Doch seit einem Beschluss im Hauptausschuss im Dezember soll nun der bisherige Zwischennutzer, die Spreewerkstätten, die in der Alten Münze unter anderem einen Club betrieben haben, in der Direktvergabe einen langfristigen Mietvertrag erhalten. Das Land will dadurch auch Kosten sparen und nur noch die äußerlichen Sanierungsarbeiten finanzieren. Die Spreewerkstätten sollen stattdessen den Innenausbau selbst tragen.
»Eigentlich lässt sich das in zwei Worten zusamenfassen: versprochen, gebrochen«, sagte Christophe Knoch von der AG Alte Münze. Denn die neue Vergabe steht auch im Widerspruch zu der für die Alte Münze erarbeiteten Charta.

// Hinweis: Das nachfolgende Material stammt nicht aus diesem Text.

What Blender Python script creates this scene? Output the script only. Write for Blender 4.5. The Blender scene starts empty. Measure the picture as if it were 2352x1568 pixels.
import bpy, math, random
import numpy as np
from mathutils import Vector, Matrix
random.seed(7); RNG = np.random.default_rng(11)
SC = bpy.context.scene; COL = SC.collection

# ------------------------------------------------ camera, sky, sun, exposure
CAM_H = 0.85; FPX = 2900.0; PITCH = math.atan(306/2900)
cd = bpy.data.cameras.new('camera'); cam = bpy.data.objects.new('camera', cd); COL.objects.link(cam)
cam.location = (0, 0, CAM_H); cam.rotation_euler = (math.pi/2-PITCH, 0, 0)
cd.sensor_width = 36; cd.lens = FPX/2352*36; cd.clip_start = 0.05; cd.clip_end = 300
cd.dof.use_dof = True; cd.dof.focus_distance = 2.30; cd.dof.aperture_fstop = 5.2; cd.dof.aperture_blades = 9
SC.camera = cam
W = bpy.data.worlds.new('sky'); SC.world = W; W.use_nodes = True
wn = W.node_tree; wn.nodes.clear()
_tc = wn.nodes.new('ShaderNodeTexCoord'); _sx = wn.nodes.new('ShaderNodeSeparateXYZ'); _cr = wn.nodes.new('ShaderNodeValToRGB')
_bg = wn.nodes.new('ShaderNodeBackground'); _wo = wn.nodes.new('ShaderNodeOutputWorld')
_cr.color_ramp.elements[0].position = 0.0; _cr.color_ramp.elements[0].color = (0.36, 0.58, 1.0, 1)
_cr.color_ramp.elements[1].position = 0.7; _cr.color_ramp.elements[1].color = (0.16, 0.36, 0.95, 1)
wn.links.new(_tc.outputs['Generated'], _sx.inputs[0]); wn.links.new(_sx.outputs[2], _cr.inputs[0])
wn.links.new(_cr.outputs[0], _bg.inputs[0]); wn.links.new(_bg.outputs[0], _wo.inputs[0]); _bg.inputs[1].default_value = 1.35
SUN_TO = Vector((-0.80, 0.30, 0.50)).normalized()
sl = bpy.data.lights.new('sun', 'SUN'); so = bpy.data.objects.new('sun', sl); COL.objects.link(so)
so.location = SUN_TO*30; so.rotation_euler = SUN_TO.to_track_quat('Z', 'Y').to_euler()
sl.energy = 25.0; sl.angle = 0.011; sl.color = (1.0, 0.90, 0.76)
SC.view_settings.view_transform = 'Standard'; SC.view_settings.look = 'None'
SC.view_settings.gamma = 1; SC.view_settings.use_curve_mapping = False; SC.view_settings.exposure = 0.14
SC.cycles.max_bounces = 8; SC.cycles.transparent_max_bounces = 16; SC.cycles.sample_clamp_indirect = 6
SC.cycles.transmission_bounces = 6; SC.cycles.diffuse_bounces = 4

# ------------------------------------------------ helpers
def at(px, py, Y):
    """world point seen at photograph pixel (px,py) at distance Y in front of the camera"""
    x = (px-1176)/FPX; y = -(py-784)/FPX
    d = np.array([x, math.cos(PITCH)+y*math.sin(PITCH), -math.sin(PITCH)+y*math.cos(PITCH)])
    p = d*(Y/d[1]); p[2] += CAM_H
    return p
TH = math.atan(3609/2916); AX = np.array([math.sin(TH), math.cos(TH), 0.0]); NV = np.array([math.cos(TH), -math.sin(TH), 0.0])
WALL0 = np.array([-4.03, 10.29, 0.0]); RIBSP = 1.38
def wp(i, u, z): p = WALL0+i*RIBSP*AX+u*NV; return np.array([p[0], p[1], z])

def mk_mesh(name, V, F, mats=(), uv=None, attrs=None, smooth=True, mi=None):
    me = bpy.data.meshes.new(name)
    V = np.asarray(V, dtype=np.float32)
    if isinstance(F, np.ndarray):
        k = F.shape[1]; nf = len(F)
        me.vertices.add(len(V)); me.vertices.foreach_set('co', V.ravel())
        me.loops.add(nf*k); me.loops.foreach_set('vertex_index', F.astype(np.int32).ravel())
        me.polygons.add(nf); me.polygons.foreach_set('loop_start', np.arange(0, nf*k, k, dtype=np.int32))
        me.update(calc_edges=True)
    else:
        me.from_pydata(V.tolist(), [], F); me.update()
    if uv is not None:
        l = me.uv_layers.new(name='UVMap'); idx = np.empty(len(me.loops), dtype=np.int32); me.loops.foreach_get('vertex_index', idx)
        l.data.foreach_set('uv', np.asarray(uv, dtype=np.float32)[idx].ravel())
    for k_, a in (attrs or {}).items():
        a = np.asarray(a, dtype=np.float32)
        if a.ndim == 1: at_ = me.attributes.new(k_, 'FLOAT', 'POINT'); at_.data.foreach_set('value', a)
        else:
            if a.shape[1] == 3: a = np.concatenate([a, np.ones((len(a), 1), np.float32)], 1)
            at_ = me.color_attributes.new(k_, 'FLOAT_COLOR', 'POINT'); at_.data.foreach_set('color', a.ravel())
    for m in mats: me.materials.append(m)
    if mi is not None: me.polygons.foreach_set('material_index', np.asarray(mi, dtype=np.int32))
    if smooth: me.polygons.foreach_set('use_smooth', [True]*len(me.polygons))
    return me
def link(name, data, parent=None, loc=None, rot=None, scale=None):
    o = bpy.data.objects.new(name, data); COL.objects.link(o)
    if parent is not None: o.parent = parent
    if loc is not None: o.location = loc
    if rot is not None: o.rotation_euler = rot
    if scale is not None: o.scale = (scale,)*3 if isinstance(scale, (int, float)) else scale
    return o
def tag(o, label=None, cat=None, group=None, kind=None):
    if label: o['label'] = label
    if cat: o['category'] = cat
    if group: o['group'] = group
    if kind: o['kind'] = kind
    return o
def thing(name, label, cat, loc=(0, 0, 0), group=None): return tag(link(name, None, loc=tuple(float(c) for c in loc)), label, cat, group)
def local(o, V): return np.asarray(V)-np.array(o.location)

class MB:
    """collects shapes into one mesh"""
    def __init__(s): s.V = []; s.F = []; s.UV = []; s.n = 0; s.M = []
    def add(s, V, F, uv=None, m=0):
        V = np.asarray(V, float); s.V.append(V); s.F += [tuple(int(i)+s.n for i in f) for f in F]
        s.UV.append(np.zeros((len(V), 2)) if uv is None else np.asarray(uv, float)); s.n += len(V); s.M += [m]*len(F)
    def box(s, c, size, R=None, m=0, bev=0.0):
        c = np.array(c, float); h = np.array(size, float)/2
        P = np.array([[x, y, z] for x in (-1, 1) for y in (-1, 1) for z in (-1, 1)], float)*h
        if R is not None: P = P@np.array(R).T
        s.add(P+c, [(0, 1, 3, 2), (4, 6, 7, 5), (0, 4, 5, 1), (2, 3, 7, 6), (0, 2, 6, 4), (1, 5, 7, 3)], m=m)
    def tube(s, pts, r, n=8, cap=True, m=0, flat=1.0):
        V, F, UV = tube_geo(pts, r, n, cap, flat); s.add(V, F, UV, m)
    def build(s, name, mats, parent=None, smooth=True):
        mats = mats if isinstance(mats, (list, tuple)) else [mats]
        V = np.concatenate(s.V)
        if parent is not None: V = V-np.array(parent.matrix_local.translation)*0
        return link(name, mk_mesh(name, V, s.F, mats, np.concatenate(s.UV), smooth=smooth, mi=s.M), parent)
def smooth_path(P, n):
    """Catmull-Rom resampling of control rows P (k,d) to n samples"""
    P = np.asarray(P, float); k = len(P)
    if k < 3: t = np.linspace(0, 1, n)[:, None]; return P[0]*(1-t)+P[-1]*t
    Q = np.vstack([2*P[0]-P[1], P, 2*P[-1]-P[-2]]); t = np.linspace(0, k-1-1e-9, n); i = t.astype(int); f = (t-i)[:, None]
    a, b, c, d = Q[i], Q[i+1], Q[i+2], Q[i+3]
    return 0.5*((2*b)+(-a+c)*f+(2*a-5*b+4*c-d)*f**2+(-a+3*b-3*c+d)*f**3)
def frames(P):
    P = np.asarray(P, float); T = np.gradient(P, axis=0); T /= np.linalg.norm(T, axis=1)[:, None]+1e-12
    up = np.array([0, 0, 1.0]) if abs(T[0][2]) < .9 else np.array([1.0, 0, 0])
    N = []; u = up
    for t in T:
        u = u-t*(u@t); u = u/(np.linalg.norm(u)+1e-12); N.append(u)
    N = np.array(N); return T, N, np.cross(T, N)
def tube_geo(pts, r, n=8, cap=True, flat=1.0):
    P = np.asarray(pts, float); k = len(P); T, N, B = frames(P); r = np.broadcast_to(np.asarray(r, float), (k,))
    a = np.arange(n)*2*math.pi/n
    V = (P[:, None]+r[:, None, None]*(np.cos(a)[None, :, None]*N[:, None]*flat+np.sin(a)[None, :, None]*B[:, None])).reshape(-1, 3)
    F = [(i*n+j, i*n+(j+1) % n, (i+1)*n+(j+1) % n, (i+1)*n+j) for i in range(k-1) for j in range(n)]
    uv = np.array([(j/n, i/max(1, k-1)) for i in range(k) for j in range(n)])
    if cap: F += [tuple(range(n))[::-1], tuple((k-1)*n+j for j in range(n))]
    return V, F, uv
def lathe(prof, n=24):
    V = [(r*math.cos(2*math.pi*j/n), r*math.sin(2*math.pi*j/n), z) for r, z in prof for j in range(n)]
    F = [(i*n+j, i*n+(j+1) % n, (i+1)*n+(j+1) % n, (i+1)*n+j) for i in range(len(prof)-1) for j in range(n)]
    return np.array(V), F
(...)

»Ich bin schon geschockt, dass Sachen, die vereinbart waren unter Rot-Grün-Rot und mühsam erarbeitet wurden, aufgekündigt werden«, kritisierte am Freitag auch Theresa Keilhacker, Präsidentin der Architektenkammer Berlin. »Verlässlichkeit muss in der Grundstücksvergabe gegeben sein.«
»Natürlich steht die SPD für Verbindlichkeit, aber keiner kann Ihnen diese Verbindlichkeit garantieren«, sagte dann auch Sven Heinemann, Haushaltspolitiker der SPD-Fraktion im Abgeordnetenhaus, zu den Teilnehmern des Runden Tischs. Angesichts von Zinsentwicklung, Baukostensteigerungen und Haushaltslage könne man nicht alle Projekte so umsetzen, wie man sich das vielleicht einmal vorgesetllt habe. Einen Rückfall in die Liegenschaftspolitik aus der Zeit, bevor es den Runden Tisch gab, soll es aber nicht geben. »Ich will klarstellen, dass es nicht dazu kommen wird, dass etwas verkauft werden soll«, so Heinemann.